Parallelization of krylov subspace methods in multiprocessor PC clusters

Abstract

This chapter describes the parallelization of two Krylov subspace methods in multiprocessor clusters. The objective of this parallelization was the efficient solution of sparse and huge linear equations systems, resulting from the discretization of a hydrodynamics and mass transport model. The objective of this work is to compare of the use of different tools, as well as the use of different approaches to the exploration of intra-node parallelism, presenting an analysis of the results obtained. In this work, the computational performance is also compared obtained with the use of two processors in dual processor nodes, and the use of a single processor in each node, using more nodes to get the same number of processors. From the obtained results an analysis of the cost/benefit ratio of the use of dual machines versus mono-processed machines in PC clusters is done.
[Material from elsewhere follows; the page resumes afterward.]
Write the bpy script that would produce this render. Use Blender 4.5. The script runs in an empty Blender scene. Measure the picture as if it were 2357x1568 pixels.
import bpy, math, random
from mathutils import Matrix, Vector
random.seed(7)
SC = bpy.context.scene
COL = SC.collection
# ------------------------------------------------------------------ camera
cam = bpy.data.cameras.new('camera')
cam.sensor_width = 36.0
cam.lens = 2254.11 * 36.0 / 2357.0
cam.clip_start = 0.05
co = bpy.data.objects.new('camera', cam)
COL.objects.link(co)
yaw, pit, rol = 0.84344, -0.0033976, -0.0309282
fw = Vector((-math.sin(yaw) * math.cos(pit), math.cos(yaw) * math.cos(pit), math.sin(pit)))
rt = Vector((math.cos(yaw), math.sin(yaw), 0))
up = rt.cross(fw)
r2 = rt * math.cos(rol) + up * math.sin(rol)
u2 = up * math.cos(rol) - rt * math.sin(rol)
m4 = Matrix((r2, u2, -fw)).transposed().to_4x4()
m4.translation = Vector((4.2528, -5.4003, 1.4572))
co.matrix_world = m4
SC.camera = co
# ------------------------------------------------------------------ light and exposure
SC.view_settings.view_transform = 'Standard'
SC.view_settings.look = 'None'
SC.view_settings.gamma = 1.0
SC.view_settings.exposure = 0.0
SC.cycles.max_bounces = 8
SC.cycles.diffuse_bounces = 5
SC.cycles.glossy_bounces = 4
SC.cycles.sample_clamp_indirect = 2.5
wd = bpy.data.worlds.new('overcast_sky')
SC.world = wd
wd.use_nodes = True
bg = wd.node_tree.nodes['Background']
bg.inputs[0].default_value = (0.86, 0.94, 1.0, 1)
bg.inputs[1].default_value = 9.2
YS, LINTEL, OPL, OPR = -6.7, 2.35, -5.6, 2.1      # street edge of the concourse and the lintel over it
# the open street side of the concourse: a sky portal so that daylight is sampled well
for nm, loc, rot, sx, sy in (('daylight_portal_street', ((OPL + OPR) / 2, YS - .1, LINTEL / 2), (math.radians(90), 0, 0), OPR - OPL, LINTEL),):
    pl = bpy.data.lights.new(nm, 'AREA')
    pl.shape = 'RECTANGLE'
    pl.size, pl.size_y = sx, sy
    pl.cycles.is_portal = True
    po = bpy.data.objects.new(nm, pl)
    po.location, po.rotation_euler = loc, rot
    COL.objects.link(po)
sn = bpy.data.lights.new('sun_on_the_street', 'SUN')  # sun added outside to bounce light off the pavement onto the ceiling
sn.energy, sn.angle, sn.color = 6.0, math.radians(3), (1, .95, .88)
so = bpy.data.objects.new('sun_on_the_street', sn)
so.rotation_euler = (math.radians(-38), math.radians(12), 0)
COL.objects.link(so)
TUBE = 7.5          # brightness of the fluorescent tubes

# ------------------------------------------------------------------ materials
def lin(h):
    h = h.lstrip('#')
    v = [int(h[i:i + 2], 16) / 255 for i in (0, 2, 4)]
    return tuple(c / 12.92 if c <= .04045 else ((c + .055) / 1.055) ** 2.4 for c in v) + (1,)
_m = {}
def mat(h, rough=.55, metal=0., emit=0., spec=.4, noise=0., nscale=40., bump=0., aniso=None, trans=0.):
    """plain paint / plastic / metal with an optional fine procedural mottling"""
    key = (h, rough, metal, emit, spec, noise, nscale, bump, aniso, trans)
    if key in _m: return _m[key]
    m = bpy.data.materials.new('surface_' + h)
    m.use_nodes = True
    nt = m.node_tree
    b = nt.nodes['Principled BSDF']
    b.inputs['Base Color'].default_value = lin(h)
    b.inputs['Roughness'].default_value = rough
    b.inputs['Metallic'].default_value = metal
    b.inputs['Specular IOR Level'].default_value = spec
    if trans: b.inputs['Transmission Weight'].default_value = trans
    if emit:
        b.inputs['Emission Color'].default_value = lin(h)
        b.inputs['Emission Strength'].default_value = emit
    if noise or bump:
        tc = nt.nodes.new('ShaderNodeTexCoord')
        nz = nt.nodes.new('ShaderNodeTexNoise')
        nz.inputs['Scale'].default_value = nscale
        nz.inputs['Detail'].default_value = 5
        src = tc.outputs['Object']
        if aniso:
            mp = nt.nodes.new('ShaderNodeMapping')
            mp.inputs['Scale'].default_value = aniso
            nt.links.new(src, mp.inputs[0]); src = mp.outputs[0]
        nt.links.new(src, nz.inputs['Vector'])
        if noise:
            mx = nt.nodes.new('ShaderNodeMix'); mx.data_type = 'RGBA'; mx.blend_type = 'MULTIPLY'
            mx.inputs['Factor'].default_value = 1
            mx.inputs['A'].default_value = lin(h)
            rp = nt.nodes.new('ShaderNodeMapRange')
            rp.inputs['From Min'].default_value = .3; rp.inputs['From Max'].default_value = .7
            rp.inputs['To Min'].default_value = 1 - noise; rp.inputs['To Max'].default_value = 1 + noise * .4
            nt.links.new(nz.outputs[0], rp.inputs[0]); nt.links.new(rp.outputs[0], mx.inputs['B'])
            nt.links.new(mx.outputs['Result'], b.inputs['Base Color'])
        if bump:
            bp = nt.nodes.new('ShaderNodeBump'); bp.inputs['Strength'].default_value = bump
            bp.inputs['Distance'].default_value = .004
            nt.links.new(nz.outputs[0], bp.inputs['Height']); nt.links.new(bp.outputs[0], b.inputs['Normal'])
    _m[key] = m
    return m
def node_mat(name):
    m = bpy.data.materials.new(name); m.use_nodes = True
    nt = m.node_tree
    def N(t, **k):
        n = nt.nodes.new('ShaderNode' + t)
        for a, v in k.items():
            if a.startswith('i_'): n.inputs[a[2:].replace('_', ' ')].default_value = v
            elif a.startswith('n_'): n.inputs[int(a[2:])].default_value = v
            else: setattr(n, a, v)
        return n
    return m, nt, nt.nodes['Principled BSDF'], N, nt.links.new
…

An important issue that must be considered in the decision of using dual processor nodes or mono-processed nodes is memory contention. Some tests done with two processes in dual processor nodes showed that memory contention grows with the use of memory by the application. This result suggests that, in applications that use less memory and have a good scalability, the use of multiprocessor nodes is more viable, as it presents a similar result to that obtained using mono-processed nodes, by a lower cost. Other advantage in the use of multiprocessor nodes is the possibility of exploration intra-node parallelism through the use of multithreading.